- **Available data**:

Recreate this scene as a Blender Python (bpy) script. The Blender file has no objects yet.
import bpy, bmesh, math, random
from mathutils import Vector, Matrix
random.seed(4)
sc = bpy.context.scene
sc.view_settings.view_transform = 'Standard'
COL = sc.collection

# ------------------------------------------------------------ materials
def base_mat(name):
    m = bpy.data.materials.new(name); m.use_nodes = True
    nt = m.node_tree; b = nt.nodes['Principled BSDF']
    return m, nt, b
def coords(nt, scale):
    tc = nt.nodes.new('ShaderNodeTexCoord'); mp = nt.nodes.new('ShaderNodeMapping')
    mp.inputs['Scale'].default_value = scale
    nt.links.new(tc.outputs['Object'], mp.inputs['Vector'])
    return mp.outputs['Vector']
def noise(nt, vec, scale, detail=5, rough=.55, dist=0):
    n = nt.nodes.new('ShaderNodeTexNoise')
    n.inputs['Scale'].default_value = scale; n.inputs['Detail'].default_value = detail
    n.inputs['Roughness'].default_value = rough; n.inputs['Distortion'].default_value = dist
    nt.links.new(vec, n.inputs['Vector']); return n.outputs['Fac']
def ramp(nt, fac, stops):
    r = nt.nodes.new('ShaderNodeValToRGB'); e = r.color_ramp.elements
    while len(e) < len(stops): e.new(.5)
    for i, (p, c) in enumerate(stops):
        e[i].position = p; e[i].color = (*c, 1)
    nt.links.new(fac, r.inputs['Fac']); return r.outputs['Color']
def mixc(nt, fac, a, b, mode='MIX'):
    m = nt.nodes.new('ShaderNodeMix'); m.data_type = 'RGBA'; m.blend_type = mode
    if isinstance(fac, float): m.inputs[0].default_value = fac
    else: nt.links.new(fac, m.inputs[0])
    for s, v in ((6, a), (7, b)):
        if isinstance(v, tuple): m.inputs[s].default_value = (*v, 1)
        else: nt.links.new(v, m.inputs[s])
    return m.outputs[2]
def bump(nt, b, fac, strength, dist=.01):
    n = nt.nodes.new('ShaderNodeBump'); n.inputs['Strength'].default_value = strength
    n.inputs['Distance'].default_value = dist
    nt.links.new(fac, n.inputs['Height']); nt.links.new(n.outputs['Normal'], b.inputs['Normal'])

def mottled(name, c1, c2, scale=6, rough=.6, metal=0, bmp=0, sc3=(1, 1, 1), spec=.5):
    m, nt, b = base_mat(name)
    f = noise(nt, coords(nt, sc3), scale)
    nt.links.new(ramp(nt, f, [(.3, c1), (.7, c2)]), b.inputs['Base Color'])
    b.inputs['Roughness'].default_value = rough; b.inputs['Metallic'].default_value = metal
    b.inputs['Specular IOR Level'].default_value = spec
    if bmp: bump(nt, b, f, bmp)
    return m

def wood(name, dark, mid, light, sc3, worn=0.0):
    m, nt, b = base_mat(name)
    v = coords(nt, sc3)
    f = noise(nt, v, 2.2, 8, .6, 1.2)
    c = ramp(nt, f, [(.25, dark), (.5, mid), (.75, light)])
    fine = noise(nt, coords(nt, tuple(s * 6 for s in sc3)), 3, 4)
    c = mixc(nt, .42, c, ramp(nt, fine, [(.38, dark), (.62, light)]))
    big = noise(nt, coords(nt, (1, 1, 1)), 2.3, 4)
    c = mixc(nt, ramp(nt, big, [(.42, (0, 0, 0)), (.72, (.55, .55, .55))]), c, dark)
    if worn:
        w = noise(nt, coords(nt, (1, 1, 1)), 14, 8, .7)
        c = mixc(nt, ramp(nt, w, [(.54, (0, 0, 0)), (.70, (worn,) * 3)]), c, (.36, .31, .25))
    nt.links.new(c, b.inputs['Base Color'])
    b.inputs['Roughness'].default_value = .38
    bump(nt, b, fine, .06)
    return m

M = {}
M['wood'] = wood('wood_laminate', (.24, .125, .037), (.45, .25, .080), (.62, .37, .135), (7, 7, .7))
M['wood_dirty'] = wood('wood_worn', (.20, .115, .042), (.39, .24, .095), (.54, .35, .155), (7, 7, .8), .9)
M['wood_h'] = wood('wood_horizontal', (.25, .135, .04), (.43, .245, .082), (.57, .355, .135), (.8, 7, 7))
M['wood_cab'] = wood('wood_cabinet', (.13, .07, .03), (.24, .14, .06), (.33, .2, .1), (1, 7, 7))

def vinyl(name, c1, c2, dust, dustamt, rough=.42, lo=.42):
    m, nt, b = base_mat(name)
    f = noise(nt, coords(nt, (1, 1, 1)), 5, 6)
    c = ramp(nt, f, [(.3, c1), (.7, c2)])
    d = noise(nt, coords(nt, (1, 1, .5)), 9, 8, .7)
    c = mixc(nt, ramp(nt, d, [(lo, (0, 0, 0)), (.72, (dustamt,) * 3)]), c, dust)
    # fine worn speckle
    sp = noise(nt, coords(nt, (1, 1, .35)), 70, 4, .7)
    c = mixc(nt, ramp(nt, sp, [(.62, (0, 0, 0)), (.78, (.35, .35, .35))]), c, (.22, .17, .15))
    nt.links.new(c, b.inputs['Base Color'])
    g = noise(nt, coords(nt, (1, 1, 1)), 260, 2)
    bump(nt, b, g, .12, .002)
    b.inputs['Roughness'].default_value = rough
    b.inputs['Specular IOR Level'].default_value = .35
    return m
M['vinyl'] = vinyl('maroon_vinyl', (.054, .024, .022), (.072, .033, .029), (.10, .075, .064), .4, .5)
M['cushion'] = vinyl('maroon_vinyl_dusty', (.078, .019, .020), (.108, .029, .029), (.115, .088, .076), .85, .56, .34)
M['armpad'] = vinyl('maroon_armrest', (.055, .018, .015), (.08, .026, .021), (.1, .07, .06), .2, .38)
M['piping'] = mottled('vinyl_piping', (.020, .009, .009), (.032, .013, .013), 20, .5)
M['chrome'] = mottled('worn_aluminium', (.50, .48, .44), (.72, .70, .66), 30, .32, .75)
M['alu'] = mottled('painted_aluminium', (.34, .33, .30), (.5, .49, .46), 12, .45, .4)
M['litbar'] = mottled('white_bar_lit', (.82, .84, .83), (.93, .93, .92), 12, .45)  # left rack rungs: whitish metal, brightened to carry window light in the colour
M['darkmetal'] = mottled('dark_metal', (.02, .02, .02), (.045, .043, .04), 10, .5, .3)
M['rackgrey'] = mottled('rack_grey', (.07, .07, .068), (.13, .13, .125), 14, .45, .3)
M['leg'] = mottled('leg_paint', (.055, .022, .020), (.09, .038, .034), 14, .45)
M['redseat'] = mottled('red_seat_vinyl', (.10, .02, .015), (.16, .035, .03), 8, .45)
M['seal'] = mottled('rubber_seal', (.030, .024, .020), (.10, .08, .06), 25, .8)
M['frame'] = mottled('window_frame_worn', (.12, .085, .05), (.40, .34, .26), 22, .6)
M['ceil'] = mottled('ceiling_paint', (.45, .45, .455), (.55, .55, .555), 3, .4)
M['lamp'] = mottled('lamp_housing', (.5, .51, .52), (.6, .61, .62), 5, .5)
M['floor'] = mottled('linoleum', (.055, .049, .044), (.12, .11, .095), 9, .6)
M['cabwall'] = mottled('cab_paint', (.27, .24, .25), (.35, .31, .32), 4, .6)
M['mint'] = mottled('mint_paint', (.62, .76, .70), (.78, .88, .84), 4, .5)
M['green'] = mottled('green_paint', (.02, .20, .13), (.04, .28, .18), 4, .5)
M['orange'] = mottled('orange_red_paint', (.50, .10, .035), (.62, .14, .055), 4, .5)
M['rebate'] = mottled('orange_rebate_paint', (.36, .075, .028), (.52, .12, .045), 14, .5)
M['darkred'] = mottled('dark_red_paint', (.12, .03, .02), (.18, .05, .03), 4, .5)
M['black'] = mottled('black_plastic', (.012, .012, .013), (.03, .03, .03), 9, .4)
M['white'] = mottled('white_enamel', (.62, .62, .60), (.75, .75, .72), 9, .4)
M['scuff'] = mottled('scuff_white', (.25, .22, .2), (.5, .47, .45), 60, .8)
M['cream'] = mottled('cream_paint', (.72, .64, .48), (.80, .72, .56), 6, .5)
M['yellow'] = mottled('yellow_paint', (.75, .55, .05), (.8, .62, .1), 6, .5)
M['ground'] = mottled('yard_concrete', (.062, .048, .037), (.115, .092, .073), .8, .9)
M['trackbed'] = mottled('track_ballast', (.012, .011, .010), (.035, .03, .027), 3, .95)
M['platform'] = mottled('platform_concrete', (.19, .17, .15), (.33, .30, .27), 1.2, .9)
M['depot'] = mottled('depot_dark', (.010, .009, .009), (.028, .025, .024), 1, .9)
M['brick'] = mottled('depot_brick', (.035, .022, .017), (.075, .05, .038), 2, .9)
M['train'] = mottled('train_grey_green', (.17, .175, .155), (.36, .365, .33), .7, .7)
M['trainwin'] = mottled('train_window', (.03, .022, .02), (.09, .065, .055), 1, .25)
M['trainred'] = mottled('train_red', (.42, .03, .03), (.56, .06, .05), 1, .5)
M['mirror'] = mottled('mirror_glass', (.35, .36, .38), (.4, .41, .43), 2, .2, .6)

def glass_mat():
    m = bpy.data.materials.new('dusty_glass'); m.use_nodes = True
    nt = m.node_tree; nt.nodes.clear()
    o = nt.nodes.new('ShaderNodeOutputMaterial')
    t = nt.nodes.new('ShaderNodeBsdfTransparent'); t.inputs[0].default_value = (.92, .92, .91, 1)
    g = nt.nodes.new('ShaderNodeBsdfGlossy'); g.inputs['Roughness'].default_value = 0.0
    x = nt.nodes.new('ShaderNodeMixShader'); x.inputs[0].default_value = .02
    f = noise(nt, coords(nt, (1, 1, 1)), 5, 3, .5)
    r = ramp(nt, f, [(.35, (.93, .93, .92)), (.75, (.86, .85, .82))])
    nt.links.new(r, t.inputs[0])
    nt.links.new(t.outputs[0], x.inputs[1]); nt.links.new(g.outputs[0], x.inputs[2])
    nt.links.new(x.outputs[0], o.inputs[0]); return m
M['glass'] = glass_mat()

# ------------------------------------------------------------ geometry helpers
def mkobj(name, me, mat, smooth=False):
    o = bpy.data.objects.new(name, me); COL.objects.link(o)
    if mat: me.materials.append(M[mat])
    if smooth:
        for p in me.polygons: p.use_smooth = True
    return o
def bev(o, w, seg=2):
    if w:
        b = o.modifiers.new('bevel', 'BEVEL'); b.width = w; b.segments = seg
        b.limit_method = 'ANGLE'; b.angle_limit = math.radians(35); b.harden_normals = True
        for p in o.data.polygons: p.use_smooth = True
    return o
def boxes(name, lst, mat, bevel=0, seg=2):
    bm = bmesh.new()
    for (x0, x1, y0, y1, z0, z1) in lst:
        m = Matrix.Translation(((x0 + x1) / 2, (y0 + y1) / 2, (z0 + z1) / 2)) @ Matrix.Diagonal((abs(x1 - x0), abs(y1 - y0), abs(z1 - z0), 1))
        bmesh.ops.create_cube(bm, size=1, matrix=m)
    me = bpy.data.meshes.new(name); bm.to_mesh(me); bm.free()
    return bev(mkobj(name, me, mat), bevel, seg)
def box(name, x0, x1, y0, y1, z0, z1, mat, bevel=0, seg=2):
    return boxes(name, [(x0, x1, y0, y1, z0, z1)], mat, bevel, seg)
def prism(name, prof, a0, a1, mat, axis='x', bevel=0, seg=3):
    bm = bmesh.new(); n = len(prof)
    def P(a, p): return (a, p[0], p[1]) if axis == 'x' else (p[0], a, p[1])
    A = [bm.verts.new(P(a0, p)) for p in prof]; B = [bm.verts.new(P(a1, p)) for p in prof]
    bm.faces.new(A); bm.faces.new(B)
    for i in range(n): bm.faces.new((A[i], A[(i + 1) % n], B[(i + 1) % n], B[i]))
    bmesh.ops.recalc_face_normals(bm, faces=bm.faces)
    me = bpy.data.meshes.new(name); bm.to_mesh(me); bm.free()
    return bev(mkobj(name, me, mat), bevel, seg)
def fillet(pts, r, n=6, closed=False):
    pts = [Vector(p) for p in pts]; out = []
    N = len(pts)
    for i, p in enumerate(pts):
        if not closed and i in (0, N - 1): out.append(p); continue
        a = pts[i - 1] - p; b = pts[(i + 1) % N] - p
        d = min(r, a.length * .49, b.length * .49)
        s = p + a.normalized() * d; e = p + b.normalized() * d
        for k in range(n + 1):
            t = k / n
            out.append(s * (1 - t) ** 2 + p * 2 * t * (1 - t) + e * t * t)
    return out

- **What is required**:
Starting at the line that contains "(.075, .05, .038), 2, .9)", repeat each line exactly, and stop after the line that contains "(.4, .41, .43), 2, .2, .6)".

- **Expected answer**:
M['brick'] = mottled('depot_brick', (.035, .022, .017), (.075, .05, .038), 2, .9)
M['train'] = mottled('train_grey_green', (.17, .175, .155), (.36, .365, .33), .7, .7)
M['trainwin'] = mottled('train_window', (.03, .022, .02), (.09, .065, .055), 1, .25)
M['trainred'] = mottled('train_red', (.42, .03, .03), (.56, .06, .05), 1, .5)
M['mirror'] = mottled('mirror_glass', (.35, .36, .38), (.4, .41, .43), 2, .2, .6)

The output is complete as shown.